LAST time we travelled south by road it was one of those journeys from hell. Traffic jams, roadworks, diversions, wrong turnings. And, best of all, we had four boys suffering from vomiting and diarrhoea - inside the car.

This week, taking the children to see the stage production of The Lion King in London, we thought we would, as the advert said... let the train take the strain. Well, what a sick joke that slogan turned out to be.

I thought we had been to hell before. But now I realise it was only a short stop in purgatory. My husband did warn it was hard to get into the station car park at York. Travelling from there regularly on business, he often has to queue for half an hour. At times, he has even given up and gone to Doncaster to queue there instead.

Most of York's car parks close at around 6pm and the park-and-ride finishes at 7.30pm, so if you're returning from London any later, or staying overnight, they are no use.

So we arrived at the station a whole hour before our train was due and joined the queue. Thirty minutes later just one car had come out and there was no time to drive round the city looking for somewhere else.

With ten minutes to go, we decided I would take the children on our reserved tickets and dad would wait to park the car and join us in London later. But our train had been cancelled. "Are we going to miss The Lion King?", wailed the boys. At least it gave us an extra hour to drive through York's congested streets to a 24-hour car park the station parking attendant told us about.

At last, we got a space. But this was a short-stay car park masquerading as a long-stay one. The ticket machine only accepted coins, so we needed £16 in loose change to pay for a two-day stay. It was not secure, an exposed spot in a non-residential area. Would the car still be here when we got back? Meanwhile, the thought of standing all the way from York to London with four children, as two loads of passengers were now going to be squashed into one train, didn't appeal.

It was at this point that my husband, who has recently had one of those slap-head haircuts which, on a good day, makes him look David Beckham-ish (well, David Beckham's dad-ish) suddenly became Alf Garnett.

As we drove south out of York to find another station we could get a train from, he entertained us with his colourful views on our shambles of a transport system, how difficult it is to travel in this over-crowded country and what a mess this bleedin' Government is making of it all.

And who can blame him, as a regular rail traveller, having to put up with such frustrations on a weekly basis, simply in order to get to work?

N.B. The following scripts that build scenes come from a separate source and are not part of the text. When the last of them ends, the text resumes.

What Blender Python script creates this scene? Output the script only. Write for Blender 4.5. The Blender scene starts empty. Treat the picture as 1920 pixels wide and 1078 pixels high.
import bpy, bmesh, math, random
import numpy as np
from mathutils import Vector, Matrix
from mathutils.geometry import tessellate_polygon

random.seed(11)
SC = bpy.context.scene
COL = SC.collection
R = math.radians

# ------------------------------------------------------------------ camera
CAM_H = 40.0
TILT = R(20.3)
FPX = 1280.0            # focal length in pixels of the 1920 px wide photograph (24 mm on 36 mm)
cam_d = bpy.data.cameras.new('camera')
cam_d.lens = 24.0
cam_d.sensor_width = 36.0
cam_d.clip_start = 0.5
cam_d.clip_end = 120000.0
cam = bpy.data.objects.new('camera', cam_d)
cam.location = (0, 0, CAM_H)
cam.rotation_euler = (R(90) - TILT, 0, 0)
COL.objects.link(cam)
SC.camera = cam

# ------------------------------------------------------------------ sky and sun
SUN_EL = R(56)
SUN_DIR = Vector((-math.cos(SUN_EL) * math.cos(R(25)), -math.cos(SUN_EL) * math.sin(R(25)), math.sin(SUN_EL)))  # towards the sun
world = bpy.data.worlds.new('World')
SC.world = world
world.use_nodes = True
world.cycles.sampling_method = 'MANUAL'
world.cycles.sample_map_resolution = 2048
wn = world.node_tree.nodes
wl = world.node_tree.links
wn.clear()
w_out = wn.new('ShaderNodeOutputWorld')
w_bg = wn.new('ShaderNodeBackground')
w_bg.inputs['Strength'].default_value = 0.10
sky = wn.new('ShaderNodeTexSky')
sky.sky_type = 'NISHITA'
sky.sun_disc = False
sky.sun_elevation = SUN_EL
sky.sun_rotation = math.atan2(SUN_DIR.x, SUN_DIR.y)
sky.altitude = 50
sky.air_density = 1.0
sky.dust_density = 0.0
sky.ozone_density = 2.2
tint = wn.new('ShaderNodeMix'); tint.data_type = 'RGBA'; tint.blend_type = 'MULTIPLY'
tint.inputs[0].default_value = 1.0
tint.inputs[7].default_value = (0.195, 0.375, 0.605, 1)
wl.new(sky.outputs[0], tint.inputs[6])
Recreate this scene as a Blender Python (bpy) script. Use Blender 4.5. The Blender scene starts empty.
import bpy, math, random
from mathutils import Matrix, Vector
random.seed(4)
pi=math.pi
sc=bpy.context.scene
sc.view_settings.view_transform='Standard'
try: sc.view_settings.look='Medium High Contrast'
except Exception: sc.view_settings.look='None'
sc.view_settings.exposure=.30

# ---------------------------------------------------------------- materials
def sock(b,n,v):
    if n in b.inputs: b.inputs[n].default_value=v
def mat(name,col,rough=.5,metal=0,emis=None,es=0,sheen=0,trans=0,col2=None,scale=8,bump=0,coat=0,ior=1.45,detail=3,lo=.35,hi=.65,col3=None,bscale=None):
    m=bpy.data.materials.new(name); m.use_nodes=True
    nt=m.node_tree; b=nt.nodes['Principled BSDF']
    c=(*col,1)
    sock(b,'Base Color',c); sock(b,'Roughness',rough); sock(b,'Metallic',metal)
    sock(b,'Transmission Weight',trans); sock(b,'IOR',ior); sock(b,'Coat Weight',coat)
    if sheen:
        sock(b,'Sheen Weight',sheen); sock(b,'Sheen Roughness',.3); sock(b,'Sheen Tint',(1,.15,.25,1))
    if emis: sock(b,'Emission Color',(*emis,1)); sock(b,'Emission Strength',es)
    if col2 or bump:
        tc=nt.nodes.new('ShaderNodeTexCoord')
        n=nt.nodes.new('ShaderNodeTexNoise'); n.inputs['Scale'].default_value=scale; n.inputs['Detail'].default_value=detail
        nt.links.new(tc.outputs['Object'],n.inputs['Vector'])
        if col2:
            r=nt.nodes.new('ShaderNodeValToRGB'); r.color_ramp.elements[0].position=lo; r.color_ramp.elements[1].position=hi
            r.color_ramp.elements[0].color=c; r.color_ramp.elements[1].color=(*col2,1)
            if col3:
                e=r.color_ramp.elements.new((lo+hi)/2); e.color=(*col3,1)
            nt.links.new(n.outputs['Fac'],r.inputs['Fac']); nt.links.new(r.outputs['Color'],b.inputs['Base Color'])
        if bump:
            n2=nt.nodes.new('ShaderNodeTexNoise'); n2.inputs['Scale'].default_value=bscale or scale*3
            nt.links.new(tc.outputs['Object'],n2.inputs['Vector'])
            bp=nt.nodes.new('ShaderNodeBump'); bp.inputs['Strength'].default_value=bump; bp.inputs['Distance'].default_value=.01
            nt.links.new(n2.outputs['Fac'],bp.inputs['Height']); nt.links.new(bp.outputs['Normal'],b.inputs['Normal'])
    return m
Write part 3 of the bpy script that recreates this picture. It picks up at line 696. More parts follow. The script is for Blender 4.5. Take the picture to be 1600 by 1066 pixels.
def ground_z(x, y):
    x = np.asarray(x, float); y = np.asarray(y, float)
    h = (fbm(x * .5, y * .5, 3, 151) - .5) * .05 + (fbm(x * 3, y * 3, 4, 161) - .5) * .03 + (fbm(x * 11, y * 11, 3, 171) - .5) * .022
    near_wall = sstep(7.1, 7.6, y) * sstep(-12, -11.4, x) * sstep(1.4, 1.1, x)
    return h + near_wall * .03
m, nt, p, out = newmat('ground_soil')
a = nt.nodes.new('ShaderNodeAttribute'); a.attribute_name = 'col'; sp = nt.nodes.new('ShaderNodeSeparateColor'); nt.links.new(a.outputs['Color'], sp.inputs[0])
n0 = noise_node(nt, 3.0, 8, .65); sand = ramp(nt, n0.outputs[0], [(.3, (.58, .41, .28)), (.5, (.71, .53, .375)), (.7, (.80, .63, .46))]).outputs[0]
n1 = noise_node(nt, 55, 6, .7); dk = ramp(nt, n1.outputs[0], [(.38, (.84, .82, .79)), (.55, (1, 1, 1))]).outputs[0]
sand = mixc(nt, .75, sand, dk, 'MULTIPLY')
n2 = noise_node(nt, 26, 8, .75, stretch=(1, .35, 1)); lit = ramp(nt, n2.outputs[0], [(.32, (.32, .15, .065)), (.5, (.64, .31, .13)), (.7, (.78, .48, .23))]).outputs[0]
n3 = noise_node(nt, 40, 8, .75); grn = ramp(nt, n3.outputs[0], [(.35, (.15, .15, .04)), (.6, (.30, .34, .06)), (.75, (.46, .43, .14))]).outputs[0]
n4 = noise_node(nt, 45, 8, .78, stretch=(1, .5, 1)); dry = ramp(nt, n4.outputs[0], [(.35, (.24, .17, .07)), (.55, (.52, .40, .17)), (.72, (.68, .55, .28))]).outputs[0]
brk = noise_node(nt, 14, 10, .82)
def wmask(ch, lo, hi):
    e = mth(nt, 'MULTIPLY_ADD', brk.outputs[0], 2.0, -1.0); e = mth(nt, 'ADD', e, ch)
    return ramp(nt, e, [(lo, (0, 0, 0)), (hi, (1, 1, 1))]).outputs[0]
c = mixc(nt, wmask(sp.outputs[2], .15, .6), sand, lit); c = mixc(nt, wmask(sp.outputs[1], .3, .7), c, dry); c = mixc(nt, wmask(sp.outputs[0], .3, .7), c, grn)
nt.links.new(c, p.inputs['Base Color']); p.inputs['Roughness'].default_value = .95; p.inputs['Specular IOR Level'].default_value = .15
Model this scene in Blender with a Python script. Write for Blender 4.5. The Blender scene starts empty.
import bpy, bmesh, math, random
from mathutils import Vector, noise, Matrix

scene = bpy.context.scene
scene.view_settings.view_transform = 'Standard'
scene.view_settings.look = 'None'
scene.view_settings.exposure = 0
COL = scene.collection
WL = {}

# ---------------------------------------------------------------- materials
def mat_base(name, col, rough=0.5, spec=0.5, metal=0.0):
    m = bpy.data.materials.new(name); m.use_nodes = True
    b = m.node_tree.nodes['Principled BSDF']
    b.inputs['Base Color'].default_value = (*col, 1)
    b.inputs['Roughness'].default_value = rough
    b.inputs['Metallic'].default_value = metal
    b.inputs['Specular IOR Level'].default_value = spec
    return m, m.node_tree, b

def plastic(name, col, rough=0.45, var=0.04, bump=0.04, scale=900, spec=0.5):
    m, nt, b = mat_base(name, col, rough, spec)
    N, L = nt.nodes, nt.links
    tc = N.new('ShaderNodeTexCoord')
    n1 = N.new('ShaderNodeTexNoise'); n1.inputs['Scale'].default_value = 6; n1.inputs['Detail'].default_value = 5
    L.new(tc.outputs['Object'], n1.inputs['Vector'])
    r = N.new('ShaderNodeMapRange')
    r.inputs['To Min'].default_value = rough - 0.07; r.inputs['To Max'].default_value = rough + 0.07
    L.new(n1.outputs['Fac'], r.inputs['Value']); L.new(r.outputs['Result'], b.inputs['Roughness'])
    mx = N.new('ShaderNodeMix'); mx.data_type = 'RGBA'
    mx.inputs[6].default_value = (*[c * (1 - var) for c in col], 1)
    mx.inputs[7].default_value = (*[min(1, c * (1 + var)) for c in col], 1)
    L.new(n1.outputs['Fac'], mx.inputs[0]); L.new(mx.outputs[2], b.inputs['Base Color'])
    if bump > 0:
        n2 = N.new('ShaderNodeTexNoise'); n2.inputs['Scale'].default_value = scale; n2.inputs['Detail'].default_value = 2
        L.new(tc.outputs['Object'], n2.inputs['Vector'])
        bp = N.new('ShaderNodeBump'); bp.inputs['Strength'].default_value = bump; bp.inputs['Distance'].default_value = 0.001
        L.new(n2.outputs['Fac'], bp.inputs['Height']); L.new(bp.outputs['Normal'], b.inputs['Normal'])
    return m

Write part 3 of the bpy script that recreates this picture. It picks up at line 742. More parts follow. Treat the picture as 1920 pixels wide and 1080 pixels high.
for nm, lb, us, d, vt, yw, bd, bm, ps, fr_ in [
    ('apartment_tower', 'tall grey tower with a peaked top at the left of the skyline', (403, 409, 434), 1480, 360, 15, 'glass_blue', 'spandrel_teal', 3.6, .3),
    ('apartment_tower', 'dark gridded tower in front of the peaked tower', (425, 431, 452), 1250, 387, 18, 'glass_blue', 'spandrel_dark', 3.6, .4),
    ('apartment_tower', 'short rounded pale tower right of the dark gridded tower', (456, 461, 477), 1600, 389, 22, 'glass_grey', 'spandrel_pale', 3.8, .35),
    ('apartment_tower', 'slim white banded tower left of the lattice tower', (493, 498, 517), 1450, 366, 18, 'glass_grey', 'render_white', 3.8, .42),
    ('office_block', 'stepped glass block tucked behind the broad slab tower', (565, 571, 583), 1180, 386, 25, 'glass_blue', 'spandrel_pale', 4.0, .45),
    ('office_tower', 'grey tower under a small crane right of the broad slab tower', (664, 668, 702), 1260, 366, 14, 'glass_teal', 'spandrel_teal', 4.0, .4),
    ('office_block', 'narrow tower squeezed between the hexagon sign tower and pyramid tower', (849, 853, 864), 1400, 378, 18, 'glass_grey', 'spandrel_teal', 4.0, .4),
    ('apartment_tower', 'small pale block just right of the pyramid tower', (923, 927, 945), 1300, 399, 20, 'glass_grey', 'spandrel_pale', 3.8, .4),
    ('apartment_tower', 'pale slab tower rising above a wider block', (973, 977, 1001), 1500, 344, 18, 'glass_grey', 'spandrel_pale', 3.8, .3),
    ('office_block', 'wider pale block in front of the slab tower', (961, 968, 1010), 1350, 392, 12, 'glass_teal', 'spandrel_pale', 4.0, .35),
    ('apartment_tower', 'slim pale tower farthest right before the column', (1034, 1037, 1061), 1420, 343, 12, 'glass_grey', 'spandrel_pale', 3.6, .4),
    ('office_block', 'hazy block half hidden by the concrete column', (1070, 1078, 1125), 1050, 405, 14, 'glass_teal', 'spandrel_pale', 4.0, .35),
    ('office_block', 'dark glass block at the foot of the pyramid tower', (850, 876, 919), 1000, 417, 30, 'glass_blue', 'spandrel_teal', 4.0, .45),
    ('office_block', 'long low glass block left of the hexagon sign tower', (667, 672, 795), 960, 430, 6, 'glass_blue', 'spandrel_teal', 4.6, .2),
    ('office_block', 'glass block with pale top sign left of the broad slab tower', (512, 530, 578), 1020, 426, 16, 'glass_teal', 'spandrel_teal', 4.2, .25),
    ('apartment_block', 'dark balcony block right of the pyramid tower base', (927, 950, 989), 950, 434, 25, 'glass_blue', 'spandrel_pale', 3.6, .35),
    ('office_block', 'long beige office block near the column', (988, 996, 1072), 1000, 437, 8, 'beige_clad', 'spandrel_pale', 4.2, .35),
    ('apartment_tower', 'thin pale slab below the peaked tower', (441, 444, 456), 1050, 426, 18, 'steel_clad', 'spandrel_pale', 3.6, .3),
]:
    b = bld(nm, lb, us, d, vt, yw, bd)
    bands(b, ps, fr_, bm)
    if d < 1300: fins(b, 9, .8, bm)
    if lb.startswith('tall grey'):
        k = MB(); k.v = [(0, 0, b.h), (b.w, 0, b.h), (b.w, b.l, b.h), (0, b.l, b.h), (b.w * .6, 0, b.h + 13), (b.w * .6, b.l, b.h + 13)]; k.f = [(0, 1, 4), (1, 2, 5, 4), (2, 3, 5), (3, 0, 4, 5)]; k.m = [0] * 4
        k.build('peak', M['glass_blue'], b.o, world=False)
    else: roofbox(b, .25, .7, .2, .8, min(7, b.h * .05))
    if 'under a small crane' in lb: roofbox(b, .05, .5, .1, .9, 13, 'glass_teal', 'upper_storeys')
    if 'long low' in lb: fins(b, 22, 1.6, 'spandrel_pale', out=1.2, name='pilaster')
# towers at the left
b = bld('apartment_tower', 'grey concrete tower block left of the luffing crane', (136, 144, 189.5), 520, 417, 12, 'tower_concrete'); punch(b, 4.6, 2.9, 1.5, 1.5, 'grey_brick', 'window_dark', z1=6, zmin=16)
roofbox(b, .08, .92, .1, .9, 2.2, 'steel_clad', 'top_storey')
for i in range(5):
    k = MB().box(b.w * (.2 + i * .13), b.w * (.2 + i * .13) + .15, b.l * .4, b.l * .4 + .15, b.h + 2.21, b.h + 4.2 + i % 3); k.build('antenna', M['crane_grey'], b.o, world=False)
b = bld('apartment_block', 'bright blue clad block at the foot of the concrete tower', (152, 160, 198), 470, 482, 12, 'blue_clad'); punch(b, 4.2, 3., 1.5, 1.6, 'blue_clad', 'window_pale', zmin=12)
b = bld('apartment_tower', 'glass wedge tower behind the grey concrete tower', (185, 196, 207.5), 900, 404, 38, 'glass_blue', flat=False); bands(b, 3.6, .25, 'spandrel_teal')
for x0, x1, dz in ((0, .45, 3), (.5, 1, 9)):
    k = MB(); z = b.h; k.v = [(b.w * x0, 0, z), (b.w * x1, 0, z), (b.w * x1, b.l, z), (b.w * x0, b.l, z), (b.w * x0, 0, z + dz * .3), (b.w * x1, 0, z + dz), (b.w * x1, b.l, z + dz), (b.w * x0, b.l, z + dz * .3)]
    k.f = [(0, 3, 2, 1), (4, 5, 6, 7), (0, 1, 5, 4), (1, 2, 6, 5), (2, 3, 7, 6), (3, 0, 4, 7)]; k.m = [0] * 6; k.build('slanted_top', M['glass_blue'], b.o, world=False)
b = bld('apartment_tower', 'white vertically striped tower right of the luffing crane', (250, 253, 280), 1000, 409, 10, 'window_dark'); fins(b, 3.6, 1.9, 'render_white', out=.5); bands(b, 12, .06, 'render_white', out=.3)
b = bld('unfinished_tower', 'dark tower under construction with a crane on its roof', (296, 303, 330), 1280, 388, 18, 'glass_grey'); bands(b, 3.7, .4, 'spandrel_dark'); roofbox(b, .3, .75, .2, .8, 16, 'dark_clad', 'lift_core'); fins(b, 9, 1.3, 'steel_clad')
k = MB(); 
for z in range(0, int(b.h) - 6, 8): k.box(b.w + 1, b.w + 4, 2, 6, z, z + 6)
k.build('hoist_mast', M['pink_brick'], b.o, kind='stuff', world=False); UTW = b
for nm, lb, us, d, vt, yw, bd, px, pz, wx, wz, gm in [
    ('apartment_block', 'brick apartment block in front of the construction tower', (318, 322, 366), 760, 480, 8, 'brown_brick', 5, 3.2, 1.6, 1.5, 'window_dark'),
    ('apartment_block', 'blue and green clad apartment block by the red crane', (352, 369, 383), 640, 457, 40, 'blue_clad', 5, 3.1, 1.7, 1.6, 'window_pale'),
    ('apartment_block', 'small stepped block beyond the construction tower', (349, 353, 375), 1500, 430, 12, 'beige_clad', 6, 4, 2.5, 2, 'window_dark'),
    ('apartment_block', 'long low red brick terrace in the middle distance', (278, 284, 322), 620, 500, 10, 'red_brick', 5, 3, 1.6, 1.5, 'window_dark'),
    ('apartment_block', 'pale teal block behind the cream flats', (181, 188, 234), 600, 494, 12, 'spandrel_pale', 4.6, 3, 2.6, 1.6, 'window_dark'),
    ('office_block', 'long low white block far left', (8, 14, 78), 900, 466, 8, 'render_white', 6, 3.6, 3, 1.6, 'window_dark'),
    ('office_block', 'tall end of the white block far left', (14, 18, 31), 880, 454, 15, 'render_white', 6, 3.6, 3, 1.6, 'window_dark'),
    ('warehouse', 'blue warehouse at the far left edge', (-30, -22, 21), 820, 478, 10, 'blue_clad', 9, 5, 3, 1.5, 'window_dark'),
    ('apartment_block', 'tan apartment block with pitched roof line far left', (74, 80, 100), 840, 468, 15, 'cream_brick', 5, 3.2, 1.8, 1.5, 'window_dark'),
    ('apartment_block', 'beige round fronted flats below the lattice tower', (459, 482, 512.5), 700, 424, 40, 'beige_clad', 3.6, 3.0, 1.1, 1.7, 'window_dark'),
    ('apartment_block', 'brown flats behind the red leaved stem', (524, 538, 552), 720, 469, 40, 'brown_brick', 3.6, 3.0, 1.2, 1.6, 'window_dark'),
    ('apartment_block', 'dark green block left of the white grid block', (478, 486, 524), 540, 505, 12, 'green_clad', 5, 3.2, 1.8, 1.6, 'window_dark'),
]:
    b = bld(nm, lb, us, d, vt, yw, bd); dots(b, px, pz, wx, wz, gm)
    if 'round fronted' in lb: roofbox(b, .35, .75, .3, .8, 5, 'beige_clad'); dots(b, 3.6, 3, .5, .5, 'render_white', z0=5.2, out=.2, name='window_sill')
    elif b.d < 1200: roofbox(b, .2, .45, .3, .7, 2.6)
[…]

It occurred to me that a whole army of seething, brassed-off Alf Garnetts is being created. Which can't be doing much for our economy.

When we finally got to London, from a small station near Peterborough, it was late and we were tired. Rickshaw carriages, driven by men on bicycles, were weaving their way through the city's congested streets.

We even considered booking one for the journey home. Anything would be better than the railway. And to think we once had little else to complain about than the sandwiches.